2月11日、アジェンダプロジェクト京都の定例学習会を行いました。
テーマは岩波ブックレットの「兵器と大学」です。
昨年9月に出版された同書は、安倍内閣が進める軍学共同に反対する研究者たちが執筆したもので、科学者の倫理観、軍学共同の制度の解説、各大学での反対運動等についてコンパクトにまとめたものです。
軍学共同の予算は、年々増加しており来年度は110億円もの額が計上されています。
具体的には2015年にはじまった防衛省の「安全保障技術研究推進制度」がその根幹です。
この制度は日本の研究者を対象にして研究を応募させ、将来の兵器に使えそうなものを採用し資金助成を行うものです。

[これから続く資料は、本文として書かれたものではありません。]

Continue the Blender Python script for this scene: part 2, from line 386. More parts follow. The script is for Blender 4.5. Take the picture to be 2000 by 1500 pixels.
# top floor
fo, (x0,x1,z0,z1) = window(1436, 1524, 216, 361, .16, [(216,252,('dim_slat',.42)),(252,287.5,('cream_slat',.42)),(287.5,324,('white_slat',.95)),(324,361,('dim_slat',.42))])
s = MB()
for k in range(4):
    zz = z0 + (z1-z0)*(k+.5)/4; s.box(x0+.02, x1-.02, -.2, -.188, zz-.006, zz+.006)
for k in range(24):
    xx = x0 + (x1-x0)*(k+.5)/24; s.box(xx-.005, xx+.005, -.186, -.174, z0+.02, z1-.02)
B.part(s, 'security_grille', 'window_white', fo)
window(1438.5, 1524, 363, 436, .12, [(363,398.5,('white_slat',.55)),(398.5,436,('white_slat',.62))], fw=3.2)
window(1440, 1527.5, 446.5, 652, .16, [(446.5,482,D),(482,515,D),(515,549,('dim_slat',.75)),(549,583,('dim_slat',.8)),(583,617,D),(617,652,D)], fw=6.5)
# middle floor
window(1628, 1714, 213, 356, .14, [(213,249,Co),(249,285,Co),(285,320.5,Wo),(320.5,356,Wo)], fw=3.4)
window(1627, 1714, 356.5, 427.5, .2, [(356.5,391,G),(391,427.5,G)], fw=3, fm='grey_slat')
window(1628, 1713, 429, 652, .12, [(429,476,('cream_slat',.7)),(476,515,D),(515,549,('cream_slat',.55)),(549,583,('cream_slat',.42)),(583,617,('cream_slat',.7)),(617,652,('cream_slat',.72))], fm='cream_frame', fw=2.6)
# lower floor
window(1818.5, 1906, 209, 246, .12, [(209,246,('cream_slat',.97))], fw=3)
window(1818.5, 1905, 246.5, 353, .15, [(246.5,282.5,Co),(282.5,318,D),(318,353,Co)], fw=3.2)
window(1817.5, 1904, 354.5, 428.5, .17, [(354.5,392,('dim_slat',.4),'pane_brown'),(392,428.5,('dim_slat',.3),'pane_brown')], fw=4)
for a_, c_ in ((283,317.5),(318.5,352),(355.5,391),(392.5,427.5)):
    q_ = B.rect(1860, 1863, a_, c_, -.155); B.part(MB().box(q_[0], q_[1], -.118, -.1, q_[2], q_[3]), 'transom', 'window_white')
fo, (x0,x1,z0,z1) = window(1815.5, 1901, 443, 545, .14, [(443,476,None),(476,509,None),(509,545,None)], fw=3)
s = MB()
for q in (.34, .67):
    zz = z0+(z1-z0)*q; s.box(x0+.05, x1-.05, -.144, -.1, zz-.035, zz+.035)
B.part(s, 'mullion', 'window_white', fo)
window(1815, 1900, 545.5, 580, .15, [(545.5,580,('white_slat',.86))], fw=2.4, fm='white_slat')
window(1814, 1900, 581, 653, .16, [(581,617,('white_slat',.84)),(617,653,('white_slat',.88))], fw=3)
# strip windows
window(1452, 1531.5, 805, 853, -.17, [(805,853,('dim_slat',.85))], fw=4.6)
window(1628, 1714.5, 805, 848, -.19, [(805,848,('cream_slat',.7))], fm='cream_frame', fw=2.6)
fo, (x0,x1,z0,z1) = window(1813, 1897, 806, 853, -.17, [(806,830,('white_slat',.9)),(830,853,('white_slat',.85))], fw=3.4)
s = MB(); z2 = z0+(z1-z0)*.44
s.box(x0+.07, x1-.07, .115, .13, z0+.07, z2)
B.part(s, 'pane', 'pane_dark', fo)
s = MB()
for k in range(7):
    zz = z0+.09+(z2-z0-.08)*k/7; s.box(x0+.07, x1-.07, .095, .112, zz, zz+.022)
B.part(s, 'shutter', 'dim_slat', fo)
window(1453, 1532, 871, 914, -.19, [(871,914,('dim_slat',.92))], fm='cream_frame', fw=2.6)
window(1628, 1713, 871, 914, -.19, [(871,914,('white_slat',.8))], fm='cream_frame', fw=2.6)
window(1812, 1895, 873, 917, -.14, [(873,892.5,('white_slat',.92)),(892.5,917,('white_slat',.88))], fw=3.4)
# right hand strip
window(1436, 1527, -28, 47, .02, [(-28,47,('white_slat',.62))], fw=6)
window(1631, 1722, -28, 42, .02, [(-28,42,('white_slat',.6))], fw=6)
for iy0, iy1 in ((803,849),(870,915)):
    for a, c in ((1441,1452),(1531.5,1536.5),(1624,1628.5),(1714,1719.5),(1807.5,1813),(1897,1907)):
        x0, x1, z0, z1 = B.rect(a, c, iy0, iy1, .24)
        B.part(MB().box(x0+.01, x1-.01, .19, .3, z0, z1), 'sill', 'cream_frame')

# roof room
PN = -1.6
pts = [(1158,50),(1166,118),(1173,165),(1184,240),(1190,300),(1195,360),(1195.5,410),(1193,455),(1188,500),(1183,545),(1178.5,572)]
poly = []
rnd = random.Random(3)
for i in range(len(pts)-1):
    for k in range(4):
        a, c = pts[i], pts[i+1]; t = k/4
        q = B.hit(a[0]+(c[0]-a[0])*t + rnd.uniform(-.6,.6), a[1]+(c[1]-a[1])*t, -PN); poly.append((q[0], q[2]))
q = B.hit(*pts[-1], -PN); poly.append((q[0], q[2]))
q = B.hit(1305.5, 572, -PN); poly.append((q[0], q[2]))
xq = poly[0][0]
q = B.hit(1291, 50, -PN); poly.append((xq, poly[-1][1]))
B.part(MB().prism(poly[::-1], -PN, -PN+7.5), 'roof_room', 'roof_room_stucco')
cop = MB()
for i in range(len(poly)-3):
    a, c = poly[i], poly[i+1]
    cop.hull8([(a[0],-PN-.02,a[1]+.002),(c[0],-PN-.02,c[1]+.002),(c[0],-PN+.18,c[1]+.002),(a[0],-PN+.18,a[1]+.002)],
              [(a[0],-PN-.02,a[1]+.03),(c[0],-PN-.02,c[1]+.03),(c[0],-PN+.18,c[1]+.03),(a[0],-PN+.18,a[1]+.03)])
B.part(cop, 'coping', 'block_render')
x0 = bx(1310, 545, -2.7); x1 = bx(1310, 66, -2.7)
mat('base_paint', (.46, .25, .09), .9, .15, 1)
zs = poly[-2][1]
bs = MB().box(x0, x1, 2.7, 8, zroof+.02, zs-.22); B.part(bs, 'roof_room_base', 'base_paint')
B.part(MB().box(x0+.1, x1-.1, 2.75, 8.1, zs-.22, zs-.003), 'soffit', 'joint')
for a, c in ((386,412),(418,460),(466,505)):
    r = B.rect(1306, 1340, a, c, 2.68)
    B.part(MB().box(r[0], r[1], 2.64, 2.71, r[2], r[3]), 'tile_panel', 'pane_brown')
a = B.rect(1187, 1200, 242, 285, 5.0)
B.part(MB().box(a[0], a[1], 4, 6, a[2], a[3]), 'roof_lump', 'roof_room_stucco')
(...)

初年度には、4大学 2016年には5大学が採択しており、北海道大、大阪市大、神奈川工科大、東京工大、東京農工大、東京理科大、東京電気大、豊橋科学技術大が助成を受けて研究しています。
大学、とりわけ国立大学の予算は毎年減らされており、研究費も同様です。そんな中で、始められたこの制度は理系の研究者に取っては魅力的なものに映るでしょう。
本書の著者の1人は、この制度を「
研究者版経済徴兵制」とよんでいます。

その他にも本書には、研究を正当化する議論とそれへの反論が述べられています。
「防衛のための研究」「民間にも転用可能で有益」などですが、防衛は攻撃と表裏一体であり、過去の戦争も防衛を名目に行われました。兵器から民生用に転出した技術や製品についても、巨額な軍事費がもたらした副産物にすぎず、最初から民生用にお金がつぎ込まれればより早期に有用なものが産まれていた可能性が高いのです。
また同制度の成果は原則公開としていますが、防衛省の許可制であり同省の判断でいつでも非公開にされてしまうおそれが指摘されています。
「特定秘密保護法」の適用を受け、「秘密漏洩罪」に問われることもあるでしょう。

こうした軍学共同の動きに対して、各地で反対の運動が続けられています。
 
琉球大学、新潟大学、広島大学、関西大学、法政大学など、学長声明ほかで軍事研究を行わないことを表明しています。こうした大学を少しでも増やして行かなければなりません。

秘密保護法、安保法制、武器輸出三原則の撤廃など「戦争する国」に向けた策動を続ける安倍内閣は、今後さらに軍学共同を進めようとするでしょう。 安保法制への反対運動が影響したこともあり、軍事研究に参加する大学は初年度から半減しているという事実もあります。日常的に戦争に反対する活動を続ける中で、軍学共同を阻止していきましょう。